Если верить легенде, Пиррон, основатель скептицизма, был сначала живописцем. Позднее он оставил живопись, сопровождал Александра Македонского в азиатском походе и сделался философом, провозгласив, что все внешнее, данное нам в чувственном восприятии, иллюзорно. (Когда-нибудь кто-нибудь напишет пьесу о походе Пиррона.) С тех пор – начиная с IV века до нашей эры и в особенности в последние два столетия – смысл термина «скептицизм» значительно изменился. Первые скептики отвергали возможность дать исчерпывающее (или единственно верное) объяснение жизни, потому что полагались на собственный опыт, убеждавший в том, что жизнь – реальная, а не умозрительная – есть тайна. Они представляли своих оппонентов, философов-догматиков, как привилегированный, защищенный от жизненных невзгод слой академиков. Сами они выступали за всеобщее в противовес элитарному. Полагали, что если бог и существует, то он невидим и недоказуем и, уж разумеется, не принадлежит к числу любопытных.

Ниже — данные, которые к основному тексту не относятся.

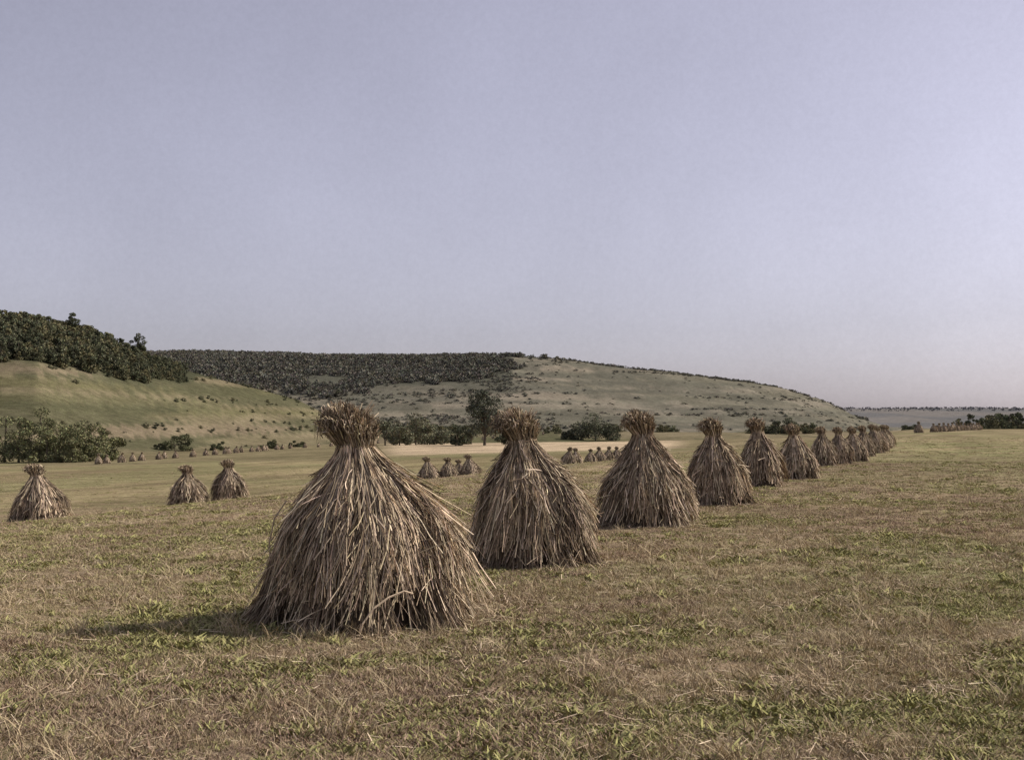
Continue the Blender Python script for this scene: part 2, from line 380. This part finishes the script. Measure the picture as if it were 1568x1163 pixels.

В наши дни скептицизм свелся к равнодушию, к отказу участвовать в чем бы то ни было и очень часто – как в случае с логическим позитивизмом – к привилегированной педантичности. Есть определенная историческая преемственность между первыми скептиками, средневековыми еретиками и современными революционерами. И напротив, современный скептицизм никому не бросает вызова, а если что и разоблачает, то только теории, говорящие об исторической изменчивости. Человек, изображенный на картине Веласкеса, – это скептик в изначальном смысле.

Если бы я не знал имени художника, все равно решил бы, что картину написал испанец. Ее бескомпромиссность, аскетизм и скептицизм – истинно испанские. Историческую Испанию принято считать страной истовой веры, доходящей до фанатизма. Как примирить это мнение с тем скептицизмом, на котором я настаиваю? Начнем, пожалуй, с географии.

Город всегда зависел от деревни, которая его кормила. Возможно, город сходным образом зависит от деревни и в онтологическом смысле, если иметь в виду те категории, с помощью которых объясняют место человека во Вселенной?

Вне города природа, география, климат оказывают наибольшее воздействие – определяют горизонты. Внутри города, если только вы не заберетесь на высокую башню, горизонта не видно.

Темпы технологических и политических перемен в XX веке таковы, что все поневоле осознали роль истории во всемирном масштабе. Мы чувствуем себя созданиями не просто истории, но всеобщей, глобальной истории. И это истинная правда. Однако значение, приписываемое истории, заставляет нас подчас недооценивать географию.

В Сахаре человек постигает Коран. Ислам родился и постоянно заново рождается из жизни пустынных кочевников – на их запросы он отвечает, их страдания облегчает. Я понимаю, что пишу слишком абстрактно, так что можно позабыть вес неба, давящего на песок или на скалы, еще не ставшие песком. Под тяжестью этого веса возникает необходимость в пророческой религии. Как писал Эдмон Жабес, «в горах чувство бесконечного подчинено высотам и глубинам, естественной плотности всего, с чем вы сталкиваетесь. Поэтому вы чувствуете, как ограниченны ваши возможности, вы не более чем вещь среди других вещей. На море вы ощущаете, что есть не только вода и небо – есть корабль, позволяющий вам осознать свое место в соразмерном человеку пространстве. Но в пустыне чувство бесконечного довлеет безраздельно и потому оказывается самым подлинным. В пустыне вы полностью предоставлены самому себе. И посреди всегда одного и того же неба, одного и того же песка вы – ничто, совершенное ничто».

Острое лезвие (нож, меч, кинжал, серп луны) занимает особое место в арабской поэзии. Конечно, одной из причин служит его полезность в качестве оружия или инструмента. Но смысл его не только в этом. Почему клинок так органичен для здешней земли? Задолго до распространения клеветы и полуправды европейского «ориентализма» (вспомним «жестокий ятаган» и прочее в том же роде) лезвие служило напоминанием о тонкой нити жизни. Настолько тонкой, насколько тонка в пустыне грань между небом и землей. Они отделены друг от друга лишь высотой всадника или пальмы. Ничем больше. Пространство бытия сводится здесь к тончайшему шву, и если этот шов и есть ваша среда обитания, то жизнь воспринимается как поразительный внешний выбор, свидетелем и жертвой которого вы являетесь.

Это знание внушало и фатализм, и бурные чувства. Но никогда – фатализм и безразличие.

«Ислам, – пишет Хасан Сааб, – можно определить как страстный протест против именования чего-либо, кроме Бога, священным».

В тонкой прослойке живого, уложенной на песок подобно ковру кочевника, нет места компромиссу, потому что тут негде спрятаться. Непосредственность столкновения рождает сильную эмоцию, чувство собственного бессилия, фатализм.